The jointly owned New Company will acquire the related Wessanen private label frozen snack business and the facilities in Bocholt (B) and Tilburg (NL) as well as the business and the facility of Habek Snacks in Deurne (NL).
Currently both companies produce frozen snacks for own brands and private label. The Beckers brand stays within Wessanen and will be supplied by the New Company. Derek de Broekert, Director Rabo Capital; “Entering into a partnership with a strategic player perfectly fits the philosophy of Rabo Capital. In addition this transaction underlines our longstanding relationship with Royal Wessanen and Rabobank’s strong commitment to the Food & Agri industry.”
Wessanen will own 60.6% of the shares in the New Company and Rabo Capital will own 39.4%. The transaction is cash neutral for Wessanen. Henk Spoon, General Manager of Wessanen Netherland BV says: “We are very pleased with Rabo Capital as our partner in this New Company. Wessanen is benefiting from the synergies that consolidated production in this mature market will deliver. Simultaneously it allows Wessanen to focus on its declared strategy of building brands like Beckers.”
The initiative is taken to strengthen the competitive position and to deliver synergies in a further consolidating market.
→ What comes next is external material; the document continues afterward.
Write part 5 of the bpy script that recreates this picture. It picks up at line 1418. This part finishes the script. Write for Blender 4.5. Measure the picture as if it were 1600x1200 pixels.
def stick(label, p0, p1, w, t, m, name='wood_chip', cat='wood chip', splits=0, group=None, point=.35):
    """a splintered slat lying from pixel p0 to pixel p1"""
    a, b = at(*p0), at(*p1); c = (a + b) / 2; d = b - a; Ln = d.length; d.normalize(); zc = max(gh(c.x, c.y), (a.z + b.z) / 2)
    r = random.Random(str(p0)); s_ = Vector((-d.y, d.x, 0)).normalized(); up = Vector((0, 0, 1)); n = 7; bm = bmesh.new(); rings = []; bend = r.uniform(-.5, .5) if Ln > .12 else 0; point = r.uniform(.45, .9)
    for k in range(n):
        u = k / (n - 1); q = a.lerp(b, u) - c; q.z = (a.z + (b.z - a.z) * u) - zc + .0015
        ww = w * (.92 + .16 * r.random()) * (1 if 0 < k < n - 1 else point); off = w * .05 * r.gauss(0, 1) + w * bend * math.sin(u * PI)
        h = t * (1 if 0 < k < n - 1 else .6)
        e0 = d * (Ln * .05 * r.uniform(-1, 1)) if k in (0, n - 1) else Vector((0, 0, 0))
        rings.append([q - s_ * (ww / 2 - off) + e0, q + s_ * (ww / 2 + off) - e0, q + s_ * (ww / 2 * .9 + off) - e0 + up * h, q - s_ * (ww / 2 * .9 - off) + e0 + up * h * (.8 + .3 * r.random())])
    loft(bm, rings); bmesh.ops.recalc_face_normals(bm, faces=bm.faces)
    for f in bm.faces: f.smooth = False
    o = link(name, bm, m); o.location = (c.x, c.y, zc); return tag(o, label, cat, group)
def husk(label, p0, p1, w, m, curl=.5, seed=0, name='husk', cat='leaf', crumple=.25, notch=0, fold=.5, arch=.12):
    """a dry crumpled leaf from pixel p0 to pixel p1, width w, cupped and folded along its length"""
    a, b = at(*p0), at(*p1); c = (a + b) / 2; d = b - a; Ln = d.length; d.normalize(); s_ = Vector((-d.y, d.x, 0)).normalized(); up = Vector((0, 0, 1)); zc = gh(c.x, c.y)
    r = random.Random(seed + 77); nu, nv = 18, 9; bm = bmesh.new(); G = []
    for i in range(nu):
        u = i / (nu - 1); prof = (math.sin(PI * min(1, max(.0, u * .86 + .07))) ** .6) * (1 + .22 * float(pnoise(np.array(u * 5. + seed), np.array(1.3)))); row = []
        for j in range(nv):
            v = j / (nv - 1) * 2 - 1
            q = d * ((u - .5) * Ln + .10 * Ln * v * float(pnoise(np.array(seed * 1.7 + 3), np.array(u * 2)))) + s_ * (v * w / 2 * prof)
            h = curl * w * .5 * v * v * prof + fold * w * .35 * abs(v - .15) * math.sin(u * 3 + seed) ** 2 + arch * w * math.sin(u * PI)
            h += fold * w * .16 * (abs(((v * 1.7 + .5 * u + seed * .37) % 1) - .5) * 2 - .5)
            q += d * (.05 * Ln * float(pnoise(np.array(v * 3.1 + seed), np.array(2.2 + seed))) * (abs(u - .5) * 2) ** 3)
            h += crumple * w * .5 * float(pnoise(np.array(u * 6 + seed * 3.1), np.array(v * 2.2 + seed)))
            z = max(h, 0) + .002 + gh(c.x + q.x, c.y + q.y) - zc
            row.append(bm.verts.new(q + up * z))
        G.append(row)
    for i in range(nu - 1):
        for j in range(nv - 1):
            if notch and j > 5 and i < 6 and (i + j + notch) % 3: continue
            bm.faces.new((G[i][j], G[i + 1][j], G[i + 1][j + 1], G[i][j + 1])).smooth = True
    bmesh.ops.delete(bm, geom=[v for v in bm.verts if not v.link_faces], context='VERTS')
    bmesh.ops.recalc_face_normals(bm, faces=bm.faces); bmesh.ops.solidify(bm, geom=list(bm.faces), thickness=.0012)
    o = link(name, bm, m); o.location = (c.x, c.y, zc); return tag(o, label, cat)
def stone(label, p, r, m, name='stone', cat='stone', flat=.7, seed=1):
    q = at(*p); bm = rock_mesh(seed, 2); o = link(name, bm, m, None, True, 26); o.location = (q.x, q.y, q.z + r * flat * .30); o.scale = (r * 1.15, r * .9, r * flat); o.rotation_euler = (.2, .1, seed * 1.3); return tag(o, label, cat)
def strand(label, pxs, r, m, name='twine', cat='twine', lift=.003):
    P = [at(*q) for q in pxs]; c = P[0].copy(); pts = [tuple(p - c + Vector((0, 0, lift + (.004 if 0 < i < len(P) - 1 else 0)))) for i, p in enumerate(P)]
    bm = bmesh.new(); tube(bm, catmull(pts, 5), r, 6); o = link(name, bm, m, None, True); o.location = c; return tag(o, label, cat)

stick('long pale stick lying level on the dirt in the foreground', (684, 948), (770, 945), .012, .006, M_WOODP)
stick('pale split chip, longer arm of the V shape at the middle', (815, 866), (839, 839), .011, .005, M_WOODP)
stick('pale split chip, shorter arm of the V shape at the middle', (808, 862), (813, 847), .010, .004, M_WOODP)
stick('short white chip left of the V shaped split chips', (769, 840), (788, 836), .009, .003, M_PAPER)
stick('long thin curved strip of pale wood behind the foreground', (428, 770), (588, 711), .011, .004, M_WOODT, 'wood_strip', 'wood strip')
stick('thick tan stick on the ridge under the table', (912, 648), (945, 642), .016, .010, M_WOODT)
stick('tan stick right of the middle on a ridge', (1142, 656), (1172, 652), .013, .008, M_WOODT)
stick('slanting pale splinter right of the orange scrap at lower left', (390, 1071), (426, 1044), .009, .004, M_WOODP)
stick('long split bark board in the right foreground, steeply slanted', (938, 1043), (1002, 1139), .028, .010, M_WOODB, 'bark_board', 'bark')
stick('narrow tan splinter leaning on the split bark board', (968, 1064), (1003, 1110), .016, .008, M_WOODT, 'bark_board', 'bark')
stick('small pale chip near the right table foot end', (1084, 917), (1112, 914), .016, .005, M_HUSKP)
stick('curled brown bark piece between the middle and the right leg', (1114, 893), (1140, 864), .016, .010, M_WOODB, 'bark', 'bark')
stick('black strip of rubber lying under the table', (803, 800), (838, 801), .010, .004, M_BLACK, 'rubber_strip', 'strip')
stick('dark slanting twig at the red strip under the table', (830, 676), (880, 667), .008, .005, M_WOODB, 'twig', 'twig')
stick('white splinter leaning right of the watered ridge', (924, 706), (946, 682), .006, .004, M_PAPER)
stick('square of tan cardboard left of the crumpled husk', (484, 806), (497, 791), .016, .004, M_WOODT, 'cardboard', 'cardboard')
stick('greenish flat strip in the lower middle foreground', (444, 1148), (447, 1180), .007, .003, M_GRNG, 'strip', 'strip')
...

As a consequence of this intended merger and the resulting consolidation of production activities, it is planned to transfer all production activities from Tilburg to the production facility of Habek Snacks in Deurne.
Wessanen and Habek Snacks are undertaking the appropriate communication and consultation with relevant employee representatives. Following the successful completion of this process, a final agreement will be executed. The completion of the transaction will then be conditional on Competition Authorities’ approval.